そもそも「内助の功」なる言葉は米国には存在しない。しかし、男女がそれぞれの立ち位置で戦うパートナーとして、女性が男性を叱咤激励する役割は、重要なマナーとして厳然と存在する。
メラニア夫人はファーストレディとして、夫の手を振り払うことによって、孤独な戦士としての大統領をしっかり励まし、同時に「常在戦場」のトランプ氏のために、彼を攻撃・中傷する米メディアのハリウッド的な好奇心を、その手で振り払っていたのではないか。
メルケル首相を「オープンフェイス」にさせた
今回、メラニア夫人は最高レベルのファーストレディとしての役割を演じたと言っていい。彼女はその術をどこで学んだのか。
これまでの米国大統領夫人には、ある共通した経歴がある。
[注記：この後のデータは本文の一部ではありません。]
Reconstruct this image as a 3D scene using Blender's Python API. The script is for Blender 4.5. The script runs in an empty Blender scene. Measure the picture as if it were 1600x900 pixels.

ミシェル・オバマ、ローラ・ブッシュ、ヒラリー・クリントンの各氏は、いずれもガールスカウト経験者である。彼女たちは、過酷なキャンプ生活のなかで、さまざまな訓練を経験し、どんなときにも、いかにサバイバルする(生き残る)か、という術を学ぶ。それがファーストレディとしての役割にも活かされる。
旧ユーゴスラビア(現スロベニア)出身のメラニア夫人は、そんな米国流の豊かな少女時代の経験はないものと推察される。ユーゴ内戦で国を追われるように渡米し、米国籍を取得したのは2001年だった。外国出身のファーストレディは史上2人目、190年ぶりである。
そんな出自、経歴が今回の国際舞台では十分に活かされた。ドイツのメルケル首相やロシアのプーチン大統領を目前にして、ユーゴ時代に培われたドイツ人やロシア人に対する、しかるべき振る舞い方がはっきりとよみがえり、そのノウハウをトランプ氏にしっかり伝授することができた。
その証拠に、米国で最初に会ったときには握手もしなかったメルケル首相に対して、今回、トランプ大統領は打って変わった表情で握手をしてみせた。そのトランプ氏の思いもかけぬ親しげさに対して、メルケル氏は「オープンフェイス」で応えた。